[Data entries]
········
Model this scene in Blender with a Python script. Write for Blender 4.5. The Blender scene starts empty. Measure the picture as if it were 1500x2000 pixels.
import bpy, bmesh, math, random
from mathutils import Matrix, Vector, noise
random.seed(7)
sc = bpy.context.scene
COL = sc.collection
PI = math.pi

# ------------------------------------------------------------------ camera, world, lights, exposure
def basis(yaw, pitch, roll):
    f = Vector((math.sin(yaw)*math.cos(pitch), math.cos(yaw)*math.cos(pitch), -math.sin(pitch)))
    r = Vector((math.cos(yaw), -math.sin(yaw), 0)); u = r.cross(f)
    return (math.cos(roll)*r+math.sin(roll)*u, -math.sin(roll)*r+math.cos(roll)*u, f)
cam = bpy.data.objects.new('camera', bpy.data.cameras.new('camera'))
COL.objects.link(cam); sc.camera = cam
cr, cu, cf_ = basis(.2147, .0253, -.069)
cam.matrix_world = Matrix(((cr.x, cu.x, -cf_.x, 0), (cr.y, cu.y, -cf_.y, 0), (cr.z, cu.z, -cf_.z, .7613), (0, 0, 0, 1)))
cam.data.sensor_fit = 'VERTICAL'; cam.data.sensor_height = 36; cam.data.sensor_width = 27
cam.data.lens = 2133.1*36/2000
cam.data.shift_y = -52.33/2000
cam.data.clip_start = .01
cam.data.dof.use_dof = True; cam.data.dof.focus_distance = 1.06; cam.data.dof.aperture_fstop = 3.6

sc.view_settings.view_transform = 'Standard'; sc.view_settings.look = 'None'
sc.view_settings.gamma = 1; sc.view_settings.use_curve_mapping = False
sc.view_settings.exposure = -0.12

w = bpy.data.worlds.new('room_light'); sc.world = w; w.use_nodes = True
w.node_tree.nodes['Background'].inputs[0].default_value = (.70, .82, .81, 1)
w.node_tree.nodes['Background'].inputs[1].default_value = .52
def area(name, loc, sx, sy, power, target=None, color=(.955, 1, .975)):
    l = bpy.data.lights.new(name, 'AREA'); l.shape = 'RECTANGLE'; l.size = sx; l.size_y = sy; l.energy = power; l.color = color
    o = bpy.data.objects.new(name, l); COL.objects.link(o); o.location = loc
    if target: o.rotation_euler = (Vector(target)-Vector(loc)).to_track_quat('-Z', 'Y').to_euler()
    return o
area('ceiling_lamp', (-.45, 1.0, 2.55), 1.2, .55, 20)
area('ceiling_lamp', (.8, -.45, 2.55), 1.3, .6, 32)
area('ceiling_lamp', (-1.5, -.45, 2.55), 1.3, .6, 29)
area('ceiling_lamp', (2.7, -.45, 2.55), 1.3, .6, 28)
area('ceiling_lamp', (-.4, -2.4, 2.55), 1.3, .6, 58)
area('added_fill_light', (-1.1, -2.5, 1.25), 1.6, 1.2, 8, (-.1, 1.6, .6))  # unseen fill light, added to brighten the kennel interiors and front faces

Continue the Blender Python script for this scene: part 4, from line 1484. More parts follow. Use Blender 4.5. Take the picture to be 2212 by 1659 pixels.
········
Set problem
Using the listing above, please repeat every entry exactly.

Result of the exercise
Model this scene in Blender with a Python script. Write for Blender 4.5. The Blender scene starts empty. Measure the picture as if it were 1500x2000 pixels.
import bpy, bmesh, math, random
from mathutils import Matrix, Vector, noise
random.seed(7)
sc = bpy.context.scene
COL = sc.collection
PI = math.pi

# ------------------------------------------------------------------ camera, world, lights, exposure
def basis(yaw, pitch, roll):
    f = Vector((math.sin(yaw)*math.cos(pitch), math.cos(yaw)*math.cos(pitch), -math.sin(pitch)))
    r = Vector((math.cos(yaw), -math.sin(yaw), 0)); u = r.cross(f)
    return (math.cos(roll)*r+math.sin(roll)*u, -math.sin(roll)*r+math.cos(roll)*u, f)
cam = bpy.data.objects.new('camera', bpy.data.cameras.new('camera'))
COL.objects.link(cam); sc.camera = cam
cr, cu, cf_ = basis(.2147, .0253, -.069)
cam.matrix_world = Matrix(((cr.x, cu.x, -cf_.x, 0), (cr.y, cu.y, -cf_.y, 0), (cr.z, cu.z, -cf_.z, .7613), (0, 0, 0, 1)))
cam.data.sensor_fit = 'VERTICAL'; cam.data.sensor_height = 36; cam.data.sensor_width = 27
cam.data.lens = 2133.1*36/2000
cam.data.shift_y = -52.33/2000
cam.data.clip_start = .01
cam.data.dof.use_dof = True; cam.data.dof.focus_distance = 1.06; cam.data.dof.aperture_fstop = 3.6

sc.view_settings.view_transform = 'Standard'; sc.view_settings.look = 'None'
sc.view_settings.gamma = 1; sc.view_settings.use_curve_mapping = False
sc.view_settings.exposure = -0.12

w = bpy.data.worlds.new('room_light'); sc.world = w; w.use_nodes = True
w.node_tree.nodes['Background'].inputs[0].default_value = (.70, .82, .81, 1)
w.node_tree.nodes['Background'].inputs[1].default_value = .52
def area(name, loc, sx, sy, power, target=None, color=(.955, 1, .975)):
    l = bpy.data.lights.new(name, 'AREA'); l.shape = 'RECTANGLE'; l.size = sx; l.size_y = sy; l.energy = power; l.color = color
    o = bpy.data.objects.new(name, l); COL.objects.link(o); o.location = loc
    if target: o.rotation_euler = (Vector(target)-Vector(loc)).to_track_quat('-Z', 'Y').to_euler()
    return o
area('ceiling_lamp', (-.45, 1.0, 2.55), 1.2, .55, 20)
area('ceiling_lamp', (.8, -.45, 2.55), 1.3, .6, 32)
area('ceiling_lamp', (-1.5, -.45, 2.55), 1.3, .6, 29)
area('ceiling_lamp', (2.7, -.45, 2.55), 1.3, .6, 28)
area('ceiling_lamp', (-.4, -2.4, 2.55), 1.3, .6, 58)
area('added_fill_light', (-1.1, -2.5, 1.25), 1.6, 1.2, 8, (-.1, 1.6, .6))  # unseen fill light, added to brighten the kennel interiors and front faces

Continue the Blender Python script for this scene: part 4, from line 1484. More parts follow. Use Blender 4.5. Take the picture to be 2212 by 1659 pixels.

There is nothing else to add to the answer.